I’m all for science, but doesn’t anybody else think this effort is disturbing and ghoulish?  Ms. Gherardini was laid to rest more than 550 years ago.  Why should her bones be disturbed and used in some dubious science experiment in an effort to satisfy the idle curiosity of the art historians who want to know the subject of the world’s most famous painting?  Have we lost all notions of respect for the dignity of the dead?  And isn’t part of the allure of the Mona Lisa its enigmatic quality, anyway?

“Madonna And Child” Fatigue

The BBC reports that a painting by Titian recently was sold at auction for a new record for a Titian painting.

The painting, called “A Sacra Conversazione: The Madonna and Child with Saints Luke and Catherine of Alexandria,” sold for $16.9 million.  The painting has all of the standard features of a “Madonna and child” painting — the plump but alert baby Jesus, wrapped in swaddling clothes, held by his placid mother Mary, who is clad in dark clothing.  The only remarkable thing about the painting is that two other characters are shown, too.

When I read the BBC story and saw the painting it reminded me of my visit to the Louvre many years ago.  I love art and I love looking at artwork in museums, but walking through room after room of “Madonna and Child” paintings definitely gave me “Madonna and Child” fatigue.  I felt guilty about my reaction, but after the first few dozen of the paintings I found myself unable to appreciate the artist’s technique, the depiction of the angelic features of the mother and child, the positioning of the characters, the background representations, and so forth.  Instead, I found myself thinking things like:  “Wow, Jesus was really a porker!  What the heck have they been feeding him?” I was happy when I finally got to the Mona Lisa and left the “Madonna and Child” rooms behind.

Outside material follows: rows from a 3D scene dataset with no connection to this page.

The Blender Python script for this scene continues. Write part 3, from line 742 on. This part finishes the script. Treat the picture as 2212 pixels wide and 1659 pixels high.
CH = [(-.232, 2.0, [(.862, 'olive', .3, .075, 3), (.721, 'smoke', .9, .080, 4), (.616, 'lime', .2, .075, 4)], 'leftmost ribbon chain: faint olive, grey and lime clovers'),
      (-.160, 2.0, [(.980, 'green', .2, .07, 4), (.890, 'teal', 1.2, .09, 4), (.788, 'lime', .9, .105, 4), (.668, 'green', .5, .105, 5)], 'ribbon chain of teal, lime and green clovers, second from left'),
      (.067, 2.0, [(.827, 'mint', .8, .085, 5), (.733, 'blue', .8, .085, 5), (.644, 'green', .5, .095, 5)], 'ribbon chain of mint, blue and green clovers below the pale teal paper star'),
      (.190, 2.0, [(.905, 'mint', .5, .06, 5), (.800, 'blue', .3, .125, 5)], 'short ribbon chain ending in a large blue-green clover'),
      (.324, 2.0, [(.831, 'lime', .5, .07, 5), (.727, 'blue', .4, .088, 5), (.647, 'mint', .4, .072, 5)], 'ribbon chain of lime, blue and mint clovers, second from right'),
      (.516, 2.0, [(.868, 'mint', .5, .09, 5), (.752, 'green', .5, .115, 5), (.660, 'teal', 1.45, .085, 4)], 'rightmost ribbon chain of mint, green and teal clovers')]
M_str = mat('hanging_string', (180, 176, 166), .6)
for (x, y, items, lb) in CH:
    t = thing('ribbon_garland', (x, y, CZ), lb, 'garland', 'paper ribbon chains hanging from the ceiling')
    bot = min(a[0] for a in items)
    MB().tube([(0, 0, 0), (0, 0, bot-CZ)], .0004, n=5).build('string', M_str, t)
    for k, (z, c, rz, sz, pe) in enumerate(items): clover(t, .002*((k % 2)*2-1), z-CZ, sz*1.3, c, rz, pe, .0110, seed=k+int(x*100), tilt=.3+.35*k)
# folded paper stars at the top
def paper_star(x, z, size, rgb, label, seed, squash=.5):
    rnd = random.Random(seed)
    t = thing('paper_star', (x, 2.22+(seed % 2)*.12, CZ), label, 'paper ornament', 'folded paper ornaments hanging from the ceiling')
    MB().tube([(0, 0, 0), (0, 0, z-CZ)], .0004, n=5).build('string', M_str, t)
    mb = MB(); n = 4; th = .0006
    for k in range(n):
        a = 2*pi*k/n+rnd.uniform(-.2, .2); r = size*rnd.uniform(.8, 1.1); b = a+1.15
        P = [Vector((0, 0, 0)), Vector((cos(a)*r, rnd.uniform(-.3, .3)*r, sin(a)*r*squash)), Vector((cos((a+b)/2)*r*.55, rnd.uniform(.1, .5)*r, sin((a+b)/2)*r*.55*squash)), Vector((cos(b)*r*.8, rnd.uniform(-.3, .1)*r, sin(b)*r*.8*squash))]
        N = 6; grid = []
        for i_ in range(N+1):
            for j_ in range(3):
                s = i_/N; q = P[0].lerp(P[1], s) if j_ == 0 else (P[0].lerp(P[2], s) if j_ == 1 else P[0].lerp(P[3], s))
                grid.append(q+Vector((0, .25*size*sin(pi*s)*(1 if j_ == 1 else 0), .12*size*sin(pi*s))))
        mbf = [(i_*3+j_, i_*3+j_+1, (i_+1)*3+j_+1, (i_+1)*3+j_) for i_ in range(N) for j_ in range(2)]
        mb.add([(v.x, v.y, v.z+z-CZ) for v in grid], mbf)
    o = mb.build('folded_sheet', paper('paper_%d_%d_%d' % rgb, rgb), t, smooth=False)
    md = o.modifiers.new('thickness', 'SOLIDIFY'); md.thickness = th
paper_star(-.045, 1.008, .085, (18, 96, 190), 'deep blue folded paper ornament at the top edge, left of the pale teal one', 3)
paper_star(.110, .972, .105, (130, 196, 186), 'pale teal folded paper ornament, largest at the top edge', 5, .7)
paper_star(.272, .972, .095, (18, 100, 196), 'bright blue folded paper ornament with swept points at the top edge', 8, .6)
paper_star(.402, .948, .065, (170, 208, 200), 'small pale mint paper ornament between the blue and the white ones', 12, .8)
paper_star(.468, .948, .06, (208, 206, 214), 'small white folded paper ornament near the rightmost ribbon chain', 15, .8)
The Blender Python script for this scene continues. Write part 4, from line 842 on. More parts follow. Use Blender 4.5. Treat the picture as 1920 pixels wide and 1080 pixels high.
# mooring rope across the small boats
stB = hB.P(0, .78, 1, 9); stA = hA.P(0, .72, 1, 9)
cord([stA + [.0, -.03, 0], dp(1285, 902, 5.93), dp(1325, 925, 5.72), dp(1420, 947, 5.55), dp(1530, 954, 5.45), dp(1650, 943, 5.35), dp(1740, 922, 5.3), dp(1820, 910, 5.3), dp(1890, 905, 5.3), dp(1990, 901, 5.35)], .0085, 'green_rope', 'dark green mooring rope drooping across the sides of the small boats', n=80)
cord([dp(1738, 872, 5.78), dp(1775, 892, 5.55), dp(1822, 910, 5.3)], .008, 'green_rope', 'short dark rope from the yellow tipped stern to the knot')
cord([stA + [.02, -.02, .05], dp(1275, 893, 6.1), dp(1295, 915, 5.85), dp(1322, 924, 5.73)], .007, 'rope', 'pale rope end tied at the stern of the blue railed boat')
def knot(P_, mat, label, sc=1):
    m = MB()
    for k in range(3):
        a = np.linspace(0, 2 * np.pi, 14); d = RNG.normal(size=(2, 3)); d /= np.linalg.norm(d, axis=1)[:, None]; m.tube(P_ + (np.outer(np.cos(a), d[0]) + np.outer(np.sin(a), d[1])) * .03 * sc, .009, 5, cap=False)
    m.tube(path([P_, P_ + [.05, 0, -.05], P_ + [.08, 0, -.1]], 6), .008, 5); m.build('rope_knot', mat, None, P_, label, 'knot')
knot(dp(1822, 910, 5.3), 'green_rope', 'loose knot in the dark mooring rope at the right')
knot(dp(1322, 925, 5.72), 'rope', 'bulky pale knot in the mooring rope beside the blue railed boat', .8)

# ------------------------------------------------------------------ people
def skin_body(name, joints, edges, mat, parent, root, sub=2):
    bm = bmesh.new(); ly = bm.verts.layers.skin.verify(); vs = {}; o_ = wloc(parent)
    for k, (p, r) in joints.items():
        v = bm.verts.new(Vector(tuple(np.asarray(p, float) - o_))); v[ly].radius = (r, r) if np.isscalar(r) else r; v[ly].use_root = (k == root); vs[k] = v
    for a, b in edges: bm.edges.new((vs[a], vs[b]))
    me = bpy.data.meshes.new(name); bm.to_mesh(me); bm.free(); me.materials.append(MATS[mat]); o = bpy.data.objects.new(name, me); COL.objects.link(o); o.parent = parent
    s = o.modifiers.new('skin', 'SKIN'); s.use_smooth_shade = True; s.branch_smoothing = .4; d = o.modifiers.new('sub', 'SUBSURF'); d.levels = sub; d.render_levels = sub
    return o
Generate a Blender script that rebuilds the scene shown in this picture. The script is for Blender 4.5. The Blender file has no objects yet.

If The Mona Lisa Could Speak . . .

she might be able to explain how Leonardo da Vinci was able to produce such a richly shaded depiction of her human face, without apparent brushstrokes, thumbprints, or other evidence of human creation.  Until she speaks, however, we will leave it to science to gather evidence — which is what happened when a form of x-ray technology was applied to the world’s most famous painting and other creations of Leonardo.  The study suggests that the great master painstakingly and repeatedly applied amazingly thin coats of glaze to his paintings to achieve the effect.

Leonardo’s technique, called sfumato, apparently has been lost to the mists of time.  It is hard to believe that a method capable of producing such effects would not have been carefully handed down, from master to student, through the centuries.  It makes you wonder that what other techniques that produced artistic masterpieces, astonishing architectural triumphs, or other ancient wonders have unfortunately been lost to the ready universe of human knowledge.